I have a few quibbles with the game that undoubtedly come from years of training. The first is that the concept of a rival has definitely been erased and with it, something special. You’re now part of a cheerful collective of kids who have been entrusted with Pokédexes and on the rare occasion you battle your fellow travellers, it’s not a challenge nor does it feel that anything is ever really at stake. The second is that the game is very heavy in its hand-holding which can get annoying. While the series always guided players to a degree, never so frequently has your way been blocked by something that feels really artificial – your neighbour actually preventing you from going anywhere else until a certain quest has been completed. Thirdly, the story feels weak. I know the game has never been known for its depth of storytelling but Team Flare’s ultimate goal is… well, frankly, silly. Fourthly, why in the hell doesn’t this game have an image capture feature? Animal Crossing had the wonderful mechanism of being able to snap pictures which you could then share via Facebook and Twitter so why not Pokémon? Encouraging connectivity in the game but missing out the social media aspect seems like an oversight. A quick search on Twitter reveals masses of ‘screenshots’ taken using smartphones so it seems a real shame such a feature wasn’t included.

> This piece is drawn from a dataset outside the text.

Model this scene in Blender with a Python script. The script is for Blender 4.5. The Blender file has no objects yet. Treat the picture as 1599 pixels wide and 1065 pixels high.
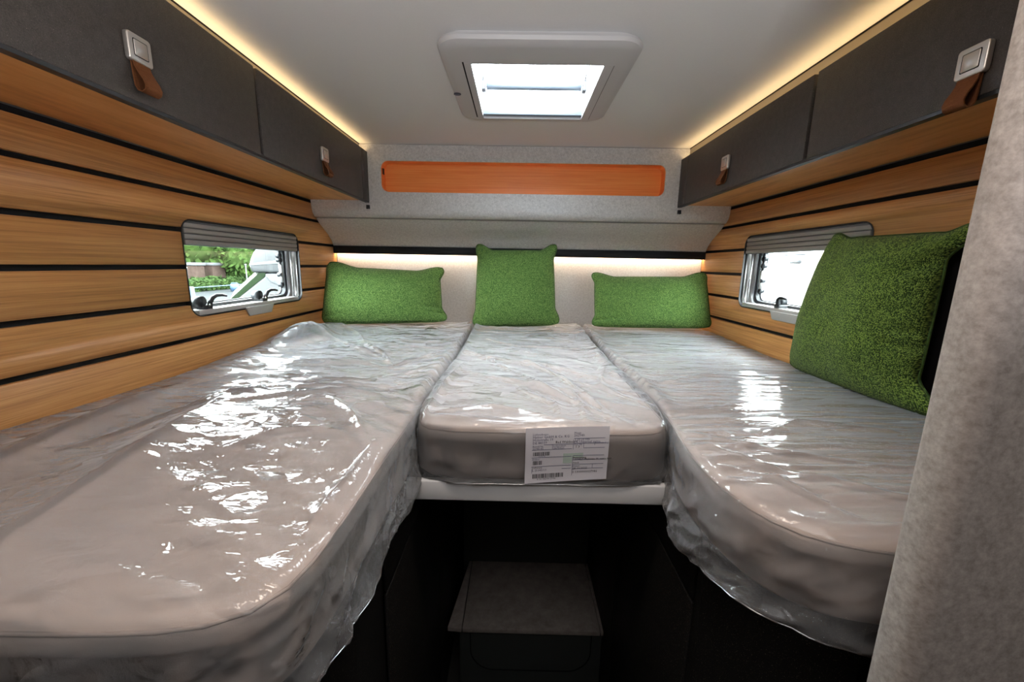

You’re also pretty spoiled when it comes to pokémon. I appreciate that it makes the pace of the game faster but it feels a little like being given the keys to the candy store when you would have been fine waiting until opening hours. True, in Black/White there were awesome pokémon at the start but having so many good candidates right from the get go plus one of the original starters with Mega Evolution? I would have preferred a little more balance in the early stages of the game – before I even got the second badge I had Psyduck, Pikachu, Snorlax, Bulbasaur and Eevee, solid generation 1 pokémon that can easily take you through to the Elite Four.

But it’s minor and maybe it’s just me getting older and wanting to have freedom that Pokémon never really quite offered in the first place. Also, while the game starts off easy the challenge steps up as you hit the fourth badge, a relief for those who (like me) may have felt at an unfair advantage to start with. The game also offers challenge in other aspects – random battles with other players, your typical battle-tower scenarios, a massive region to explore and of course working out how to use Mega Evolution to my advantage. Happy adventuring everyone, and I’ll see you in the PSS.